• [Data provided]:
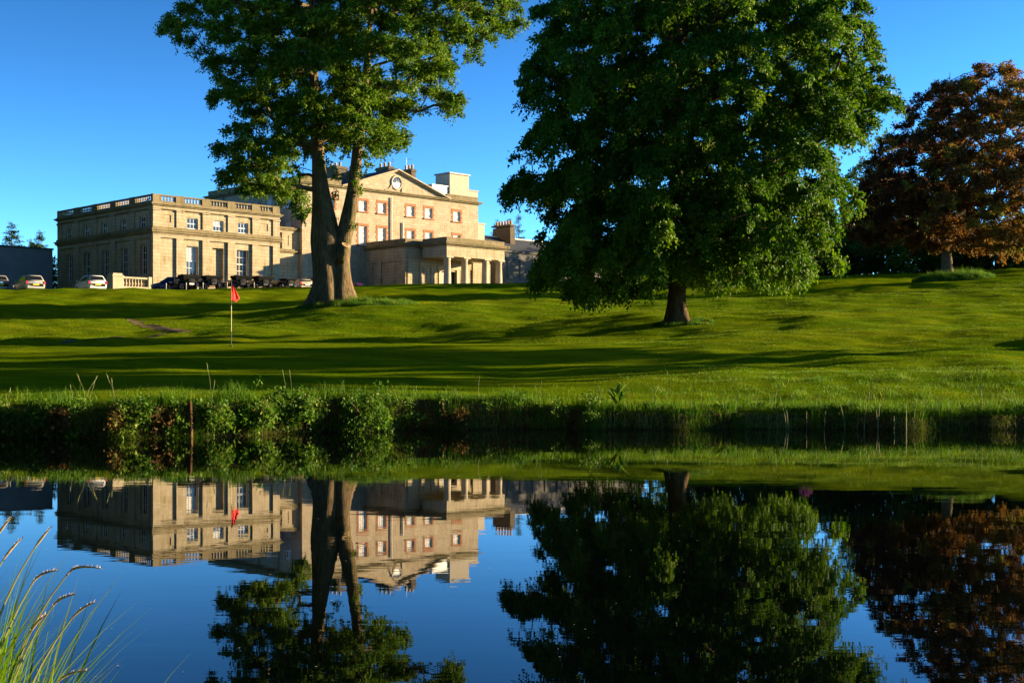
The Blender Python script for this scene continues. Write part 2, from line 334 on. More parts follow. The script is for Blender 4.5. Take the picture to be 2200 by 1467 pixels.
# ------------------------------------------------------------------ terrain (height in metres above the pond)
CTRL = np.array([
 # X, Y, Z
 (-8.84,22.5,.58),(-12.2,31,1.05),(-16.5,42,1.85),(-20.4,52,2.35),(-24.4,62,3.18),(-32.2,82,5.0),(-39.3,100,7.15),(-43,110,7.75),
 (-4.8,22.5,.59),(-6.6,31,1.05),(-9,42,1.88),(-9.7,46,2.0),(-10.5,52,2.12),(-12.4,58,2.75),(-14.1,66,3.55),(-18,84,5.25),(-21.9,102,7.2),(-25.5,118,8.3),
 (-9.62,70,4.7),(-4.9,71,4.75),(-9.5,68.5,4.45),
 (-1.7,24.5,.52),(-2.2,31,1.05),(-3,42,1.88),(-3.7,51.5,2.12),(-4.2,59,3.05),(-5.3,74,4.8),(-8,112,8.25),(-9,126,9.35),
 (0,25.5,.50),(0,32,1.05),(0,42,1.89),(0,47,2.05),(0,52,2.38),(0,60,3.3),(0,80,5.4),(0,125,9.3),
 (3.1,25.5,.46),(3.9,31,1.05),(5.2,41,1.83),(6.72,53,3.07),(9.2,73,4.85),(13.3,105,8.0),
 (6.3,25.5,.40),(7.8,31,1.1),(10.3,41,1.98),(15,60,3.75),(18.2,73,5.1),(16.5,88,5.75),(24.5,98,7.85),
 (31.05,93,7.5),(33.5,99,8.1),
 (9.8,25.5,.36),(11.8,30,1.0),(15.7,40,2.03),(23.6,60,3.97),(30.6,78,6.2),(39.3,100,8.75),
 (17,26,.4),(27,40,2.3),(42,62,5.4),(60,90,9.2),(60,30,1.5),(100,60,5),
 (-17,23,.6),(-28,42,1.9),(-45,70,4.0),(-62,100,7.2),(-60,30,1.2),(-100,60,4),
 # the level ground round the house
 (-45,117,7.95),(-40,118,7.95),(-34,124,8.5),(-30,127,8.75),(-24,134,9.1),(-12,142,9.9),(-2,148,10.2),(-52,140,8.4),(-30,150,9.3),(-5,170,10.2),(20,165,10.3),(40,140,10.2),(60,130,11),
 (-70,125,8.0),(-110,120,8),(0,220,10.6),(-80,220,9.5),(90,220,12),(-200,200,9),(200,200,12),(120,120,11),(-200,60,5),(200,60,7)], float)
def _phi(r2): return 0.5 * r2 * np.log(np.maximum(r2, 1e-9))
_n = len(CTRL); _S = 30.0
_P = CTRL[:, :2] / _S
_K = _phi(((_P[:, None] - _P[None]) ** 2).sum(-1)) + 0.0015 * np.eye(_n)
_Q = np.hstack([np.ones((_n, 1)), _P])
_A = np.block([[_K, _Q], [_Q.T, np.zeros((3, 3))]])
_W = np.linalg.solve(_A, np.concatenate([CTRL[:, 2], np.zeros(3)]))
def _tps(X, Y):
    p = np.stack([X, Y], -1) / _S
    out = np.empty(len(p))
    for i in range(0, len(p), 40000):
        q = p[i:i+40000]
        r2 = ((q[:, None] - _P[None]) ** 2).sum(-1)
        out[i:i+40000] = _phi(r2) @ _W[:_n] + _W[_n] + q @ _W[_n+1:]
    return out
_rs = np.random.RandomState(5)
_WV = [(_rs.uniform(0, 2*np.pi), L, _rs.uniform(0, 2*np.pi), A) for L, A in
       [(19,.040),(14,.034),(10,.026),(7.5,.022),(6,.019),(4.6,.016),(3.4,.0125),(2.6,.012),(1.9,.011),(1.5,.010),(1.1,.008),(.8,.006)] for _ in range(3)]
def und(X, Y):
    z = np.zeros_like(X)
    for ang, L, ph, A in _WV:
        z += A * np.sin((X*np.cos(ang)*0.75 + Y*np.sin(ang)*1.1) * 2*np.pi/L + ph)
    return z
def sstep(a, b, x):
    t = np.clip((x - a) / (b - a), 0, 1); return t*t*(3-2*t)
def shore(X):
    X = np.asarray(X, float)
    return (21.4 + 3.1*sstep(-6.0, -1.5, X) + 0.16*np.sin(X*1.3+1) + 0.10*np.sin(X*3.1+.4) + 0.05*np.sin(X*7.3)
            - 0.4*sstep(-9, -16, X))
def ground_z(X, Y):
    X = np.atleast_1d(np.asarray(X, float)); Y = np.atleast_1d(np.asarray(Y, float))
    t = Y - shore(X)
    Xc = np.clip(X, -220, 220); Yc = np.clip(Y, 20, 240)
    g = _tps(Xc, Yc) + und(X, Y) * (0.35 + 0.65*sstep(0, 8, t)) * (1 - 0.62*sstep(6, 1, X)*sstep(24.5, 27, Y)*sstep(52, 46, Y)) * (1 - 0.8*sstep(108, 118, Y))
    g = np.maximum(g, 0.25)
    lip = -0.45 + (g + 0.45) * sstep(-0.12, 0.22, t)
    far = np.where(t < -0.12, -0.6, lip)
    near = np.where(Y < 2.2, 0.22 + 0.2*und(X*3, Y*3), 0.22 - 0.9*sstep(2.2, 2.9, Y))
    return np.where(Y < 8, near, far)
def gz(x, y): return float(ground_z(x, y)[0])

def spaced(segs):
    out = []
    for a, b, s in segs: out += list(np.arange(a, b - 1e-6, s))
    return np.array(out + [segs[-1][1]])
xs = spaced([(-1500,-300,300),(-300,-110,20),(-110,-46,2.5),(-46,46,0.40),(46,110,2.5),(110,300,20),(300,1500,300)])
near_rows = spaced([(-1200,-200,250),(-200,-20,20),(-20,0,2),(0,1.8,.3),(1.8,2.9,.12)])
ts = spaced([(-.5,-.14,.12),(-.14,.3,.04),(.3,1.2,.1),(1.2,30,.22),(30,60,.4),(60,110,.9),(110,160,3),(160,300,20),(300,2500,300)])
rows = []
for y in near_rows: rows.append(np.stack([xs, np.full_like(xs, y)], -1))
for t_ in ts: rows.append(np.stack([xs, shore(xs)*max(0, 1-max(t_,0)/200) + 23*min(1, max(t_,0)/200) + t_], -1))
grid = np.array(rows); nr, nc = grid.shape[:2]
XY = grid.reshape(-1, 2)
Zg = ground_z(XY[:, 0], XY[:, 1])
idx = np.arange(nr*nc).reshape(nr, nc)
Fg = np.stack([idx[:-1,:-1], idx[:-1,1:], idx[1:,1:], idx[1:,:-1]], -1).reshape(-1, 4)
tag(link('ground', np_mesh('ground', np.column_stack([XY, Zg]), Fg, M['ground'], smooth=True)), kind='structure')

g = G(); g.quad((-160,0.6,0),(160,0.6,0),(160,25.8,0),(-160,25.8,0))
tag(g.obj('pond_water', M['water']), kind='structure')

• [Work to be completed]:
Reproduce each line word for word and drop the pictures.

• [Answer in full]:
The Blender Python script for this scene continues. Write part 2, from line 334 on. More parts follow. The script is for Blender 4.5. Take the picture to be 2200 by 1467 pixels.
# ------------------------------------------------------------------ terrain (height in metres above the pond)
CTRL = np.array([
 # X, Y, Z
 (-8.84,22.5,.58),(-12.2,31,1.05),(-16.5,42,1.85),(-20.4,52,2.35),(-24.4,62,3.18),(-32.2,82,5.0),(-39.3,100,7.15),(-43,110,7.75),
 (-4.8,22.5,.59),(-6.6,31,1.05),(-9,42,1.88),(-9.7,46,2.0),(-10.5,52,2.12),(-12.4,58,2.75),(-14.1,66,3.55),(-18,84,5.25),(-21.9,102,7.2),(-25.5,118,8.3),
 (-9.62,70,4.7),(-4.9,71,4.75),(-9.5,68.5,4.45),
 (-1.7,24.5,.52),(-2.2,31,1.05),(-3,42,1.88),(-3.7,51.5,2.12),(-4.2,59,3.05),(-5.3,74,4.8),(-8,112,8.25),(-9,126,9.35),
 (0,25.5,.50),(0,32,1.05),(0,42,1.89),(0,47,2.05),(0,52,2.38),(0,60,3.3),(0,80,5.4),(0,125,9.3),
 (3.1,25.5,.46),(3.9,31,1.05),(5.2,41,1.83),(6.72,53,3.07),(9.2,73,4.85),(13.3,105,8.0),
 (6.3,25.5,.40),(7.8,31,1.1),(10.3,41,1.98),(15,60,3.75),(18.2,73,5.1),(16.5,88,5.75),(24.5,98,7.85),
 (31.05,93,7.5),(33.5,99,8.1),
 (9.8,25.5,.36),(11.8,30,1.0),(15.7,40,2.03),(23.6,60,3.97),(30.6,78,6.2),(39.3,100,8.75),
 (17,26,.4),(27,40,2.3),(42,62,5.4),(60,90,9.2),(60,30,1.5),(100,60,5),
 (-17,23,.6),(-28,42,1.9),(-45,70,4.0),(-62,100,7.2),(-60,30,1.2),(-100,60,4),
 # the level ground round the house
 (-45,117,7.95),(-40,118,7.95),(-34,124,8.5),(-30,127,8.75),(-24,134,9.1),(-12,142,9.9),(-2,148,10.2),(-52,140,8.4),(-30,150,9.3),(-5,170,10.2),(20,165,10.3),(40,140,10.2),(60,130,11),
 (-70,125,8.0),(-110,120,8),(0,220,10.6),(-80,220,9.5),(90,220,12),(-200,200,9),(200,200,12),(120,120,11),(-200,60,5),(200,60,7)], float)
def _phi(r2): return 0.5 * r2 * np.log(np.maximum(r2, 1e-9))
_n = len(CTRL); _S = 30.0
_P = CTRL[:, :2] / _S
_K = _phi(((_P[:, None] - _P[None]) ** 2).sum(-1)) + 0.0015 * np.eye(_n)
_Q = np.hstack([np.ones((_n, 1)), _P])
_A = np.block([[_K, _Q], [_Q.T, np.zeros((3, 3))]])
_W = np.linalg.solve(_A, np.concatenate([CTRL[:, 2], np.zeros(3)]))
def _tps(X, Y):
    p = np.stack([X, Y], -1) / _S
    out = np.empty(len(p))
    for i in range(0, len(p), 40000):
        q = p[i:i+40000]
        r2 = ((q[:, None] - _P[None]) ** 2).sum(-1)
        out[i:i+40000] = _phi(r2) @ _W[:_n] + _W[_n] + q @ _W[_n+1:]
    return out
_rs = np.random.RandomState(5)
_WV = [(_rs.uniform(0, 2*np.pi), L, _rs.uniform(0, 2*np.pi), A) for L, A in
       [(19,.040),(14,.034),(10,.026),(7.5,.022),(6,.019),(4.6,.016),(3.4,.0125),(2.6,.012),(1.9,.011),(1.5,.010),(1.1,.008),(.8,.006)] for _ in range(3)]
def und(X, Y):
    z = np.zeros_like(X)
    for ang, L, ph, A in _WV:
        z += A * np.sin((X*np.cos(ang)*0.75 + Y*np.sin(ang)*1.1) * 2*np.pi/L + ph)
    return z
def sstep(a, b, x):
    t = np.clip((x - a) / (b - a), 0, 1); return t*t*(3-2*t)
def shore(X):
    X = np.asarray(X, float)
    return (21.4 + 3.1*sstep(-6.0, -1.5, X) + 0.16*np.sin(X*1.3+1) + 0.10*np.sin(X*3.1+.4) + 0.05*np.sin(X*7.3)
            - 0.4*sstep(-9, -16, X))
def ground_z(X, Y):
    X = np.atleast_1d(np.asarray(X, float)); Y = np.atleast_1d(np.asarray(Y, float))
    t = Y - shore(X)
    Xc = np.clip(X, -220, 220); Yc = np.clip(Y, 20, 240)
    g = _tps(Xc, Yc) + und(X, Y) * (0.35 + 0.65*sstep(0, 8, t)) * (1 - 0.62*sstep(6, 1, X)*sstep(24.5, 27, Y)*sstep(52, 46, Y)) * (1 - 0.8*sstep(108, 118, Y))
    g = np.maximum(g, 0.25)
    lip = -0.45 + (g + 0.45) * sstep(-0.12, 0.22, t)
    far = np.where(t < -0.12, -0.6, lip)
    near = np.where(Y < 2.2, 0.22 + 0.2*und(X*3, Y*3), 0.22 - 0.9*sstep(2.2, 2.9, Y))
    return np.where(Y < 8, near, far)
def gz(x, y): return float(ground_z(x, y)[0])

def spaced(segs):
    out = []
    for a, b, s in segs: out += list(np.arange(a, b - 1e-6, s))
    return np.array(out + [segs[-1][1]])
xs = spaced([(-1500,-300,300),(-300,-110,20),(-110,-46,2.5),(-46,46,0.40),(46,110,2.5),(110,300,20),(300,1500,300)])
near_rows = spaced([(-1200,-200,250),(-200,-20,20),(-20,0,2),(0,1.8,.3),(1.8,2.9,.12)])
ts = spaced([(-.5,-.14,.12),(-.14,.3,.04),(.3,1.2,.1),(1.2,30,.22),(30,60,.4),(60,110,.9),(110,160,3),(160,300,20),(300,2500,300)])
rows = []
for y in near_rows: rows.append(np.stack([xs, np.full_like(xs, y)], -1))
for t_ in ts: rows.append(np.stack([xs, shore(xs)*max(0, 1-max(t_,0)/200) + 23*min(1, max(t_,0)/200) + t_], -1))
grid = np.array(rows); nr, nc = grid.shape[:2]
XY = grid.reshape(-1, 2)
Zg = ground_z(XY[:, 0], XY[:, 1])
idx = np.arange(nr*nc).reshape(nr, nc)
Fg = np.stack([idx[:-1,:-1], idx[:-1,1:], idx[1:,1:], idx[1:,:-1]], -1).reshape(-1, 4)
tag(link('ground', np_mesh('ground', np.column_stack([XY, Zg]), Fg, M['ground'], smooth=True)), kind='structure')

g = G(); g.quad((-160,0.6,0),(160,0.6,0),(160,25.8,0),(-160,25.8,0))
tag(g.obj('pond_water', M['water']), kind='structure')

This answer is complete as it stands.